One of the reasons for the imbalanced and less than sustaining investments in Leadership Capability, compared to Business Capability, is that intended results from Leadership Development initiatives are varied at best, and not even recognizable, at worst.

In a 2014 McKinsey Quarterly White Paper written by Pierre Gurdjian, Thomas Halbeisen and Kevin Lane, entitled Why Leadership-Development Programs Fail, the authors share a few key thoughts that I think are relevant to Rule #5:

“The Ability to push participants to reflect, while also giving them real work experiences to apply new approaches and hone their skills is a valuable combination…”

“Becoming a more effective leader often requires changing behavior. Most companies recognize that this also means adjusting underlying mind-sets. Too often, these organizations are reluctant to address the root causes of why leaders act the way they do. Doing so can be uncomfortable for participants, trainers, mentors, and bosses. If there isn’t a significant level of discomfort, the chances are the behavior(s) won’t change.“

Identifying some of the deepest “below the surface” thoughts, feelings, assumptions, and beliefs is usually a precondition for behavioral change.”

Since Leadership Development is so hard to define and implement in any operating environment, Strong Point’s developed a fairly adaptable, just-in-time, approach to leadership skill-building to right-side the drive forward. It’s called Team Setting and if it’s implemented properly, has immediate, impactful and sustainable results. Team Setting focuses on building and continuously strengthening effective teams as a means to control “the who and the how” for accomplishing work and driving toward the end of advancing overall Leadership Capability.

In a 2014, Human Resource Management Whitepaper called Understanding and Improving Teamwork in Organizations: A Scientifically Based Practical Guide; the authors: Eduardo Salas, Marissa L. Shuffler, Amanda L Thayer, Wendy L. Bedwell and Elizabeth H. Lazzara; define three higher-order processes that make teams more effective. They are Action, Transition, and Interpersonal processes.

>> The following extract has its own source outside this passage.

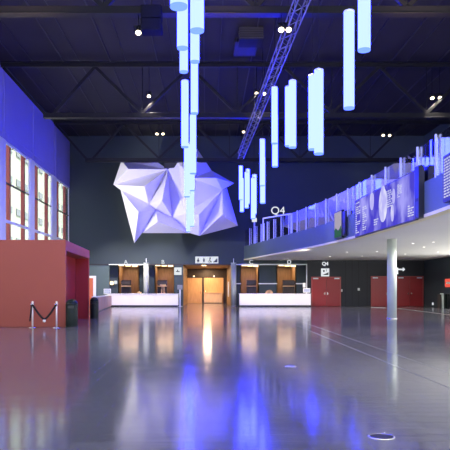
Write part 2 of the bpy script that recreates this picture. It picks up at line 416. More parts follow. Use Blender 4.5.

Strong Point’s Team Setting uses a similar heuristic to help teams operate with leadership strength and capability. The premise is this: If a team defines its own Actions, Transitions, and Relations (Interpersonal Skills), for itself, and has time to develop, practice and enforce its own team strength; then Leadership Capability, Project Success and the Realization of intended business results are significantly improved.

The first goal of Team Setting uses Phase 1 of Strong Point’s Leadership Methodology: Personal Awareness to bolster each team member’s understanding and respect for the other team members (the Who’s). Simple assessments in Personality Style, Communication Style, Leadership Style as well as high-level previews into each other’s Core Values and Limiting beliefs provide some of the “below the surface” thoughts, feelings and assumptions” explained in McKinsey’s quarterly, that are needed to advance leadership capability.

Additionally, regularly scheduled Interpersonal Skill Development sessions that first assess and then standardize “How” the team negotiates, resolves conflicts and collaborates with others; unleash the unique strengths of the team and allow individual team members to personalize and authentically execute core business processes. Once the team knows itself well, the level of comfort to confront and correct perceived weaknesses of individuals on the team and the team itself increases. Team members can then provide each other the solidarity and strength to successfully perform and deliver results. They can begin and continue to develop specific ways to best Set Goals, Make Decisions, Communicate to the Organization and Escalate Issues to Company Leadership.

Strong Point’s Team Setting gives professionals and up and coming leaders of the organization the ability to develop Leadership Skills while performing goal-based work that enables them to test and apply new behaviors and approaches. They soon learn to realize Strong Point’s Leadership Rule #5: It Matters Who. It Matters How.